Speaking of which, I may have picked-up a nice piece of work through Mrs G’s yoga teacher, who wants her new garden planted-up. It would be nice to create a ‘yoga garden’ – I am thinking of a mixture of meditative and contemplative space, with physicality and strength, shape and control. Watch this space.
I finally got the new shrubs planted in my front garden on Wednesday, finishing off just as it started to rain, so they at least got underway with a decent drink. Sambuca Black Beauty, Cornus Alba, and Prunus Ko-Jo No Mai are all new to my garden. But the best of them has to be Lonicera Fragrantissima, which has a fantastic scent: I look forward to many deep lungfuls of it as I walk up to the front door after a hard day’s work. Lovely. 

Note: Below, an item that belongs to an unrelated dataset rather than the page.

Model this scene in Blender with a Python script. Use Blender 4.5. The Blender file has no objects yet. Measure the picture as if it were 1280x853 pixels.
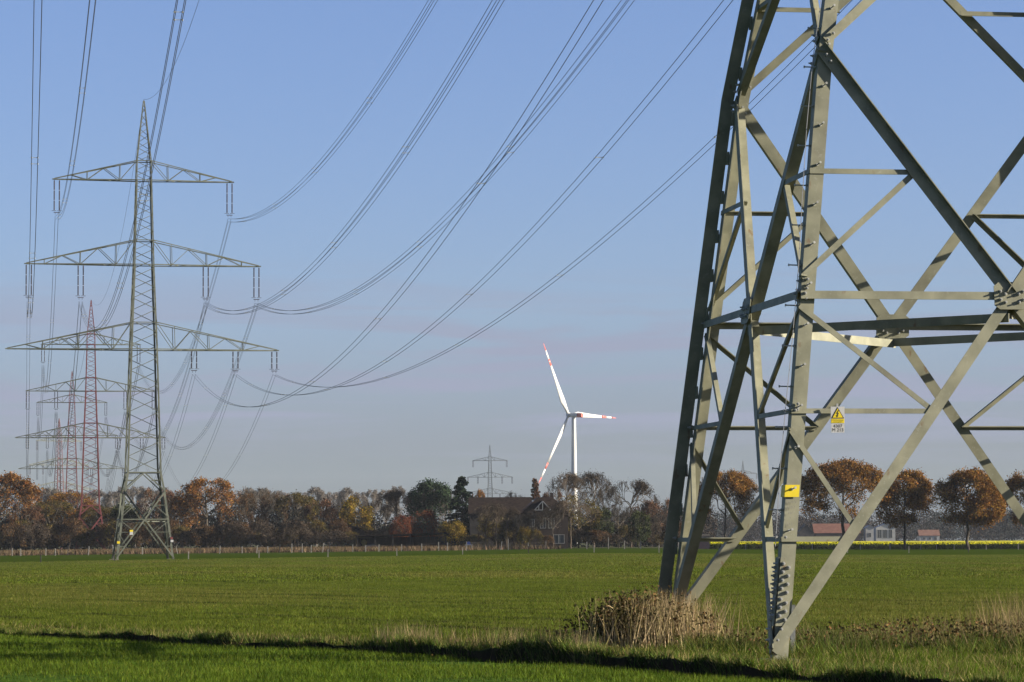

Nothing can beat the scent of ‘Old Man’ though, with the added joy of knowing that Edward Thomas had just such a plant next to his front door in Steep a hundred years ago, inspiring one of the greatest of plant poems:
Old Man, or Lads-Love, – in the name there’s nothing
To one that knows not Lads-Love, or Old Man,
The hoar green feathery herb, almost a tree,
Growing with rosemary and lavender.
Even to one that knows it well, the names
Half decorate, half perplex, the thing it is:
At least, what that is clings not to the names
In spite of time. And yet I like the names.

The herb itself I like not, but for certain
I love it, as someday the child will love it
Who plucks a feather from the door-side bush
Whenever she goes in or out of the house.

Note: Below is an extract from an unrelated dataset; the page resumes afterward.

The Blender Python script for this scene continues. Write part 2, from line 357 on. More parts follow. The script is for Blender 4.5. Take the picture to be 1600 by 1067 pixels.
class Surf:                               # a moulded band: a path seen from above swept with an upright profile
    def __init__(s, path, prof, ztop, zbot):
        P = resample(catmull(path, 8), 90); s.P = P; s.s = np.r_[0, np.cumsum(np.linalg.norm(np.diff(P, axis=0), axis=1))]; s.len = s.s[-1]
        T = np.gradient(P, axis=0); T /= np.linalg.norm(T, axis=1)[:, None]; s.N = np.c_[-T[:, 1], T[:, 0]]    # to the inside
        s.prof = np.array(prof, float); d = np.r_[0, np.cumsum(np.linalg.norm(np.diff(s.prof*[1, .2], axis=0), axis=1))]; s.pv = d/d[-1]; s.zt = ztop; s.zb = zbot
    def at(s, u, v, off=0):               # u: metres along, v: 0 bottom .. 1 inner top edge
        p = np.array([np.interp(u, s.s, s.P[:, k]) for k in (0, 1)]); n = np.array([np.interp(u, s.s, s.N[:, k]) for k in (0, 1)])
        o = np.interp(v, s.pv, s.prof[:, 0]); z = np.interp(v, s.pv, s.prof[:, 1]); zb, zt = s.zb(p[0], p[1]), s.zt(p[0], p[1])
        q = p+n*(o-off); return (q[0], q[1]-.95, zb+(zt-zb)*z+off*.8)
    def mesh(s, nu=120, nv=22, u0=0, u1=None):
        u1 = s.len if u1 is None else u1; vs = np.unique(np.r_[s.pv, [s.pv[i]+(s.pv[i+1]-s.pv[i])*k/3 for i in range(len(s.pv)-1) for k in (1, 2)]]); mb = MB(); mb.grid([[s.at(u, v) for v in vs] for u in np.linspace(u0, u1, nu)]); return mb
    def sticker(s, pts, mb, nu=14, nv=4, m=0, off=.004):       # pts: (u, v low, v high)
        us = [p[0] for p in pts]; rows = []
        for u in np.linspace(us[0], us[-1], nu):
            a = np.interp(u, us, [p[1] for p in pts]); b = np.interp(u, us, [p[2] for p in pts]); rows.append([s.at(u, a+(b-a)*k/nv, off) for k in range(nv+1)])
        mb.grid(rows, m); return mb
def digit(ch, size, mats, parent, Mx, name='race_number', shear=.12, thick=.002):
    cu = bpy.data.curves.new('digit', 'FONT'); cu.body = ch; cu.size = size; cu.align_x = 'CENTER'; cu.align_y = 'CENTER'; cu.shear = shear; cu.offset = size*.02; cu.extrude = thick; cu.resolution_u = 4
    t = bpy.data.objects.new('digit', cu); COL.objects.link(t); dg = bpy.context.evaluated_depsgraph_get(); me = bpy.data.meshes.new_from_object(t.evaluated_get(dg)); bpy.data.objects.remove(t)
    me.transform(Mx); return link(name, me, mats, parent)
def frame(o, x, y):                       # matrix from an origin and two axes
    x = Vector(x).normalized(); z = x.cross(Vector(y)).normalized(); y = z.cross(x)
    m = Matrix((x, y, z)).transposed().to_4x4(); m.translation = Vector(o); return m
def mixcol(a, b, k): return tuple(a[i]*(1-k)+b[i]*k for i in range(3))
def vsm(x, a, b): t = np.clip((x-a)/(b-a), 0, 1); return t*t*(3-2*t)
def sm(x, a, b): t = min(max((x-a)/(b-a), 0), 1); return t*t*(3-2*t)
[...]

Often she waits there, snipping the tips and shrivelling
The shreds at last on to the path,
Thinking perhaps of nothing, till she sniffs
Her fingers and runs off. The bush is still
But half as tall as she, though it is not old;
So well she clips it. Not a word she says;
And I can only wonder how much hereafter
She will remember, with that bitter scent,
Of garden rows, and ancient damson trees
Topping a hedge, a bent path to a door
A low thick bush beside the door, and me
Forbidding her to pick.
As for myself,
Where first I met the bitter scent is lost.

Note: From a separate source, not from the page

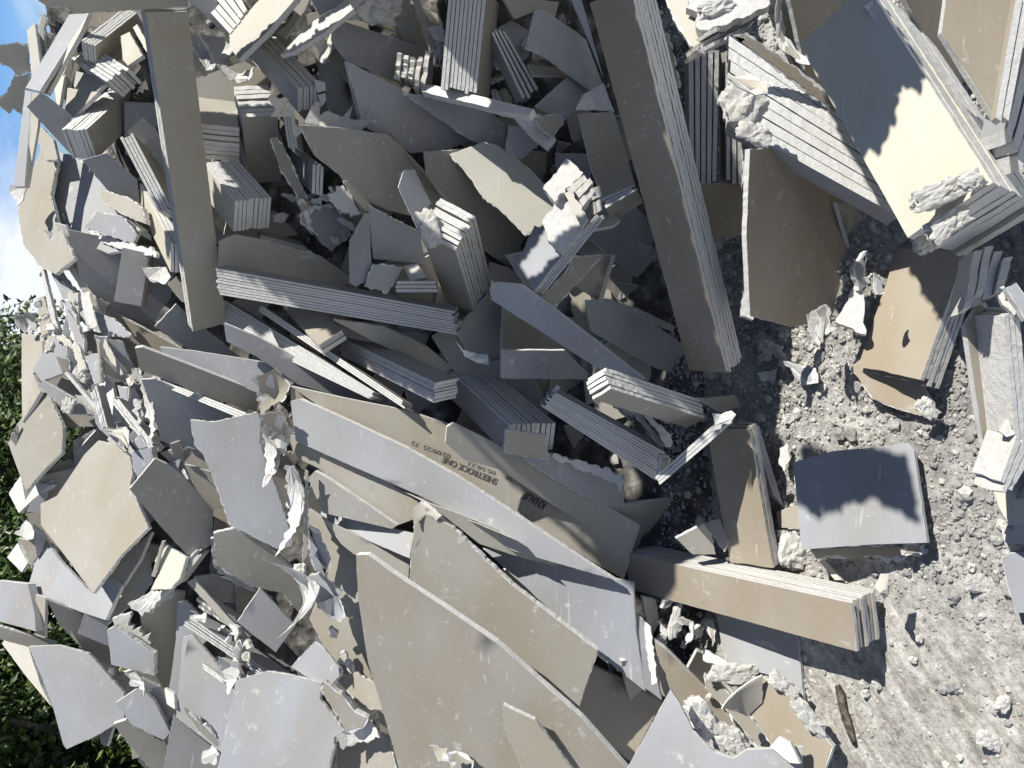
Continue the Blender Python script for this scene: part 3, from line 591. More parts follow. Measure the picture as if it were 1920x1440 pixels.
def ONE(pl, n, root):
    def txt(body, x, y, x2, y2, h, col=None, bold=0):
        """printed lettering on the board: baseline from (x,y) to (x2,y2) in the plane of the board"""
        a = pl(x, y)+n*.0030; b = pl(x2, y2)+n*.0030
        cu = bpy.data.curves.new('t', 'FONT'); cu.body = body; cu.size = 1; cu.offset = bold
        ob = bpy.data.objects.new('t', cu); COL.objects.link(ob)
        me = bpy.data.meshes.new_from_object(ob.evaluated_get(bpy.context.evaluated_depsgraph_get()))
        bpy.data.objects.remove(ob)
        xs = [v.co.x for v in me.vertices]; ys = [v.co.y for v in me.vertices]
        ex = (b-a); ey = n.cross(ex.normalized()); hh = (pl(x, y+h)-pl(x, y)).length
        # lettering sits upside down in the picture: its up direction is the board's image-down
        if ey.dot(pl(x, y+10)-pl(x, y)) < 0: ey = -ey
        for v in me.vertices:
            u = (v.co.x-min(xs))/(max(xs)-min(xs)); t = (v.co.y-min(ys))/(max(ys)-min(ys))
            v.co = a+ex*u+ey*hh*t-Vector(root.location)
        me.materials.append(INK)
        o = bpy.data.objects.new('printed_text', me); COL.objects.link(o); o.parent = root
        if (me.polygons and (me.polygons[0].normal.dot(n) < 0)): me.flip_normals()
    txt('SHEETROCK ONE', 934, 898, 832, 855, 12, bold=.03)
    txt('05:58:23', 930, 884, 879, 865, 7)
    txt('02/09/25  73', 846, 852, 774, 826, 8)
    txt('00', 961, 896, 950, 890, 8)
    txt('KNAUF', 1026, 942, 986, 920, 16, bold=.04)
INK, _n, _b = base_mat('print_ink', .8, .2); _b.inputs['Base Color'].default_value = (.10, .10, .095, 1)
S('545,724 640,745 765,770 840,795 1000,868 1200,985 1170,1086 1110,1052 950,952 760,838 640,790', 'b', -.12, .12, -.05, 'long brown sheet with dark printed lettering near the top of the fan', r=.1, bend=.1, print_=ONE)
S('838,800 850,793 1000,866 1207,990 1194,1037 1060,962 935,880 870,862 835,830', 'b', .2, .25, -.11, 'narrow shaded brown board overlapping the printed sheet', r=.1, bend=.1)
S('940,835 960,840 1040,853 1171,893 1169,966 1150,962 1040,900', 'g', .3, .25, -.06, 'dark grey sheet with a torn white corner right of the fan', r=.4)
T('1040,850 1165,889 1172,900 1165,925 1155,905 1050,866','w',-.2,-.1,-.075,'torn white strip along the dark grey sheet corner',r=1,curl=.2)
S('545,752 562,748 640,782 760,838 860,895 960,960 1155,1088 1130,1080 960,1032 860,962 715,897 555,827', 'g', -.30, .14, -.14, 'long blue-grey sheet with a speckled white edge in the fan', r=.25, th=.016)
S('525,808 560,820 715,897 790,935 860,965 800,945 790,968 740,987 600,880 560,860', 'b', -.28, .14, -.10, 'long beige board under the blue-grey fan sheet', r=.3, th=.014)
F('640,865 860,962 1000,1028 845,965',2,'w',-.4,-.4,-.15,'thin cream split edges running under the fan sheets',r=1,gap=.4)
S('577,897 590,883 620,900 745,985 735,992 605,962', 'b', -.3, .1, -.13, 'narrow beige offcut at the left of the fan', r=.2, th=.014)
S('800,942 860,963 980,1010 1105,1066 1060,1066 960,1040 900,1020', 'b', .15, .1, -.11, 'brown wedge of board between the fan and the pale grey-white sheet', r=.2)
S('545,725 600,745 645,790 600,775 545,750','b',.1,.1,-.12,'brown lit strip at the head of the printed sheet',r=.4)
T('485,705 520,690 545,722 535,750 505,765 487,790','b',.1,.0,-.18,'crumpled brown paper at the left head of the fan')
T('492,770 530,765 548,810 520,880 500,900 505,830','b',.2,.1,-.17,'torn brown paper below the crumpled fan head')
T('497,800 515,830 518,880 500,860','w',-.1,-.1,-.2,'white torn patch on the brown fan head paper',r=1.4)
T('556,880 574,875 573,930 570,985 558,1042 546,1000 540,940','w',-.4,-.2,-.19,'tall bright white torn strip left of the fan',curl=.6)
S('572,880 578,885 577,1040 565,1060 570,985','b',.2,.1,-.17,'brown layered edge behind the tall bright strip',r=.6)
T('560,1050 580,1075 598,1100 590,1150 576,1188 570,1140 565,1100','w',-.5,-.2,-.20,'large white paper curl hanging below the tall bright strip',r=.5,curl=1.5)
S('578,1080 600,1075 640,1110 618,1150 595,1140','g',.0,.05,-.17,'blue-grey torn flap right of the large white curl',r=.6)
T('600,1130 635,1117 650,1155 640,1165 615,1160','g',.1,-.2,-.18,'pale torn cup of paper right of the white curl',r=.7,curl=2)
S('578,985 600,1000 620,1050 612,1085 590,1070 580,1040','g',.1,.1,-.15,'grey torn sheet above the pale torn cup',r=.9)
Ck(562,1072,12,16,0,-.19,'small crumbled lump where the white curl hangs')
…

I, too, often shrivel the grey shreds,
Sniff them and think and sniff again and try
Once more to think what it is I am remembering,
Always in vain. I cannot like the scent,
Yet I would rather give up others more sweet,
With no meaning, than this bitter one.
I have mislaid the key. I sniff the spray
And think of nothing; I see and I hear nothing;
Yet seem, too, to be listening, lying in wait
For what I should, yet never can, remember;
No garden appears, no path, no hoar-green bush
Of Lad’s-love, or Old Man, no child beside,
Neither father nor mother, nor any playmate;
Only an avenue, dark, nameless, without end.